Dataset section —
--------
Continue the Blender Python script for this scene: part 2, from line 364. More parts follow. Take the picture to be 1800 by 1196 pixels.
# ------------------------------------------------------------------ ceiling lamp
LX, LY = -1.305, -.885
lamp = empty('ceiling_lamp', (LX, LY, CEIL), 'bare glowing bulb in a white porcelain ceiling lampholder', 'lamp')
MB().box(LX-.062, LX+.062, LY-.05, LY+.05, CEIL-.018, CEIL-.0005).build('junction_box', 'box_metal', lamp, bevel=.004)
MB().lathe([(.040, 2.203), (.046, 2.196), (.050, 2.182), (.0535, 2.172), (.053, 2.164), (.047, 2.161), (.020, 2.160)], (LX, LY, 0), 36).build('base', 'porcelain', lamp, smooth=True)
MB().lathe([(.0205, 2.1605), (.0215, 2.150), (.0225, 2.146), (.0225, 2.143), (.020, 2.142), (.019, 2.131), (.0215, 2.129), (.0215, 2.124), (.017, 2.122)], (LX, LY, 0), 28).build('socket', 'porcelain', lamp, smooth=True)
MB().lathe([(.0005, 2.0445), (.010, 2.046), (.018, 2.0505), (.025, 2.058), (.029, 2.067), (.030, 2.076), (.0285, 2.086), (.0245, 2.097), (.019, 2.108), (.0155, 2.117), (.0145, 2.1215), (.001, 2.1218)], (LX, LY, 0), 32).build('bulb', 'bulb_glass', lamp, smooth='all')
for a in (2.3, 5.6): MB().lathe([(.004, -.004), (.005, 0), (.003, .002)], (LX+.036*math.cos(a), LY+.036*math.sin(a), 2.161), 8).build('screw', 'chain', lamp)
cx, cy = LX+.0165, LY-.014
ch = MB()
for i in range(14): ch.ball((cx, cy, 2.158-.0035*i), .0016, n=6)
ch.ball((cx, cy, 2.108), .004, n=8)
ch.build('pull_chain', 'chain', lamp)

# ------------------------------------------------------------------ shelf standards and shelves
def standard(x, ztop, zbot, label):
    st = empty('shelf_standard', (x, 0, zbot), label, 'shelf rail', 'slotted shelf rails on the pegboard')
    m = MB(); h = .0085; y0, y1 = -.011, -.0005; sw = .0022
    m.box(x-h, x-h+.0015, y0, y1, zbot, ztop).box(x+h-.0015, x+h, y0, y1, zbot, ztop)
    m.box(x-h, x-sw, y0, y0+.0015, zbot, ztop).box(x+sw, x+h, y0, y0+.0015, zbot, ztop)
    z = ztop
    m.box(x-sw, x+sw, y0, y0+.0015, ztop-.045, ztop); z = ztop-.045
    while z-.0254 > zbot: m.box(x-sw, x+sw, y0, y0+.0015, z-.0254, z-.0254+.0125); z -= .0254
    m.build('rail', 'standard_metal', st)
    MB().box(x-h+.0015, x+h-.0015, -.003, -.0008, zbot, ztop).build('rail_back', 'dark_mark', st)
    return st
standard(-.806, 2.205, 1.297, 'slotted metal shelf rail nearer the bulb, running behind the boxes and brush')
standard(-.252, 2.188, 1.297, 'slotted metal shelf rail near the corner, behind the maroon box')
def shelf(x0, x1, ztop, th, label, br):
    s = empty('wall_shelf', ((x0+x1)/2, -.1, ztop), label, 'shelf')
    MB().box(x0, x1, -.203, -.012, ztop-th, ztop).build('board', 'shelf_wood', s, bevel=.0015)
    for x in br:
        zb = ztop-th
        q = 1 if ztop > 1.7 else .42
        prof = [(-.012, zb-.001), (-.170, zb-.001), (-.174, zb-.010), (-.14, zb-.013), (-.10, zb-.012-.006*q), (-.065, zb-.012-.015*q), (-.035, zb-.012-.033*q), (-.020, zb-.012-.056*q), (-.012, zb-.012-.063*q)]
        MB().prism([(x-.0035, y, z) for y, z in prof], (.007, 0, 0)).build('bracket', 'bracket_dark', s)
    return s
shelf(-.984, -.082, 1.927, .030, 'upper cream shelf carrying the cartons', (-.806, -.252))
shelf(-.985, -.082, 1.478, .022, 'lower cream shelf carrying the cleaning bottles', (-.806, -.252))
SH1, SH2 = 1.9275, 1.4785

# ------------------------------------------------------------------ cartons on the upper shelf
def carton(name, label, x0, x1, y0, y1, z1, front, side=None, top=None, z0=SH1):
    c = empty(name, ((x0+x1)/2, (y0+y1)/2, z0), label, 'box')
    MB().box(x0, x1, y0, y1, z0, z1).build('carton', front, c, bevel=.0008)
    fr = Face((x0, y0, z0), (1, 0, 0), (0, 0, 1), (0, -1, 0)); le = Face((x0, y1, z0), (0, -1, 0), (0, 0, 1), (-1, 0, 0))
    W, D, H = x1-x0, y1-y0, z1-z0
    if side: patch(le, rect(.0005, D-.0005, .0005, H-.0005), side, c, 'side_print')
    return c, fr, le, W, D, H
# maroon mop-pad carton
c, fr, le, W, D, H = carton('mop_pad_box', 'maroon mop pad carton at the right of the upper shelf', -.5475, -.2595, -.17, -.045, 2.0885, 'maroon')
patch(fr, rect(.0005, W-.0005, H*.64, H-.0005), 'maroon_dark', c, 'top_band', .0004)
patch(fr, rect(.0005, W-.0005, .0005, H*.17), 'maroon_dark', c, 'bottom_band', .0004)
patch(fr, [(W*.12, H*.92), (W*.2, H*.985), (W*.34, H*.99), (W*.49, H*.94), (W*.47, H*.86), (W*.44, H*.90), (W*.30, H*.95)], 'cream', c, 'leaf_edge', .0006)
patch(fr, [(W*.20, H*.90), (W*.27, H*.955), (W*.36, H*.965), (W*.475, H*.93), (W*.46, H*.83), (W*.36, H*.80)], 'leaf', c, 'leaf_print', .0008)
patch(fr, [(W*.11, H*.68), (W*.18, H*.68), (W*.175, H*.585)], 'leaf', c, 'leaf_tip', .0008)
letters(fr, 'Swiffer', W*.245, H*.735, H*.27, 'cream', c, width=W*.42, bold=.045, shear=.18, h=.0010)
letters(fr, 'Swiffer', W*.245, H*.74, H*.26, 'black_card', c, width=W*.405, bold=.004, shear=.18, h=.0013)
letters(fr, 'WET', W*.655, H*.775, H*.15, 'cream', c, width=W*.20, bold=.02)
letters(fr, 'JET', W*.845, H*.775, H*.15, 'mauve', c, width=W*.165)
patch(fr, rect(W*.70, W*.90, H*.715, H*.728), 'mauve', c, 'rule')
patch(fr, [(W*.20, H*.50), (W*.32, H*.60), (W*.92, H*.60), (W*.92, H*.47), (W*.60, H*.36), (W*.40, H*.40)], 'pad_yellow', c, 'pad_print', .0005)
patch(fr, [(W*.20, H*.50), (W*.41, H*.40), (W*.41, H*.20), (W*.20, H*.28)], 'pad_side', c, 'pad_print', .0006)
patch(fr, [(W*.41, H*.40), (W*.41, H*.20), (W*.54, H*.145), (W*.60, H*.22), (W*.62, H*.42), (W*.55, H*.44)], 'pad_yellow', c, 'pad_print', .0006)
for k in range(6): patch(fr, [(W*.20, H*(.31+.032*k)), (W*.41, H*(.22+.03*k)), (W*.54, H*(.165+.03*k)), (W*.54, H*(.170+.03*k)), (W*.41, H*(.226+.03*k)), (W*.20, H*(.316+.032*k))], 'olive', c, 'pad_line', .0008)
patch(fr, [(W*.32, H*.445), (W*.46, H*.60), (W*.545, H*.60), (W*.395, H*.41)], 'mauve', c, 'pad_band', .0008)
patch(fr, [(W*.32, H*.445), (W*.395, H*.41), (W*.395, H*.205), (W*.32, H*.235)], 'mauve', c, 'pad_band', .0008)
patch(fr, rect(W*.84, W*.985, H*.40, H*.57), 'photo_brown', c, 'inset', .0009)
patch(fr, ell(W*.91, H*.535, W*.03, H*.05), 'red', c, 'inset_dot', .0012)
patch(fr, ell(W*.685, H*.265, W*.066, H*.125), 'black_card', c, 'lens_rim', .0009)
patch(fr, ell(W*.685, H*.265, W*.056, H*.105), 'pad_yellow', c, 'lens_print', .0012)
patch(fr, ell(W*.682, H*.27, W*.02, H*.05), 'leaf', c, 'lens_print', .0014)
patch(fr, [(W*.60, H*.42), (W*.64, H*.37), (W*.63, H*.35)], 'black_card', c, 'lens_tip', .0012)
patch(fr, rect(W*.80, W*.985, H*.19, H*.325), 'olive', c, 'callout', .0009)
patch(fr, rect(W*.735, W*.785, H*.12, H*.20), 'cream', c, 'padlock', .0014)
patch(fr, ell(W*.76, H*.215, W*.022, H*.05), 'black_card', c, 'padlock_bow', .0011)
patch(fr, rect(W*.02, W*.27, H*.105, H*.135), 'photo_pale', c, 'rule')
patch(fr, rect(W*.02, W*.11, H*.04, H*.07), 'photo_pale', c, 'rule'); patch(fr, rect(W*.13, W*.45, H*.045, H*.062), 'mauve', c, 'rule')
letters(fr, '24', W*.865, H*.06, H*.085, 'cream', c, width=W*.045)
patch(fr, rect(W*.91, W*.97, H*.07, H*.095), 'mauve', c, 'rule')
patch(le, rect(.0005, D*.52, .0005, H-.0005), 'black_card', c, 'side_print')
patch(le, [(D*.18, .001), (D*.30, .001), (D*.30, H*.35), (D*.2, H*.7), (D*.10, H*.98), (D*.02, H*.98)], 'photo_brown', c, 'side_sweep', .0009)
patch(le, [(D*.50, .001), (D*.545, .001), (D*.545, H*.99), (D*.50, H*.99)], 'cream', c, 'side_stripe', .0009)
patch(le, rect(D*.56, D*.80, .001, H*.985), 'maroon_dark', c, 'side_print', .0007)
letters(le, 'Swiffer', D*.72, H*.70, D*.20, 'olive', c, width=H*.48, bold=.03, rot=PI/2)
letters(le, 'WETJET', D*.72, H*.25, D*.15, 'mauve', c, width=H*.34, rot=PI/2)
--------
Goal — Exactly as they stand, set down the lines from the top of the data through the line with "ch.build('pull_chain', 'chain', lamp)".

Task response —
Continue the Blender Python script for this scene: part 2, from line 364. More parts follow. Take the picture to be 1800 by 1196 pixels.
# ------------------------------------------------------------------ ceiling lamp
LX, LY = -1.305, -.885
lamp = empty('ceiling_lamp', (LX, LY, CEIL), 'bare glowing bulb in a white porcelain ceiling lampholder', 'lamp')
MB().box(LX-.062, LX+.062, LY-.05, LY+.05, CEIL-.018, CEIL-.0005).build('junction_box', 'box_metal', lamp, bevel=.004)
MB().lathe([(.040, 2.203), (.046, 2.196), (.050, 2.182), (.0535, 2.172), (.053, 2.164), (.047, 2.161), (.020, 2.160)], (LX, LY, 0), 36).build('base', 'porcelain', lamp, smooth=True)
MB().lathe([(.0205, 2.1605), (.0215, 2.150), (.0225, 2.146), (.0225, 2.143), (.020, 2.142), (.019, 2.131), (.0215, 2.129), (.0215, 2.124), (.017, 2.122)], (LX, LY, 0), 28).build('socket', 'porcelain', lamp, smooth=True)
MB().lathe([(.0005, 2.0445), (.010, 2.046), (.018, 2.0505), (.025, 2.058), (.029, 2.067), (.030, 2.076), (.0285, 2.086), (.0245, 2.097), (.019, 2.108), (.0155, 2.117), (.0145, 2.1215), (.001, 2.1218)], (LX, LY, 0), 32).build('bulb', 'bulb_glass', lamp, smooth='all')
for a in (2.3, 5.6): MB().lathe([(.004, -.004), (.005, 0), (.003, .002)], (LX+.036*math.cos(a), LY+.036*math.sin(a), 2.161), 8).build('screw', 'chain', lamp)
cx, cy = LX+.0165, LY-.014
ch = MB()
for i in range(14): ch.ball((cx, cy, 2.158-.0035*i), .0016, n=6)
ch.ball((cx, cy, 2.108), .004, n=8)
ch.build('pull_chain', 'chain', lamp)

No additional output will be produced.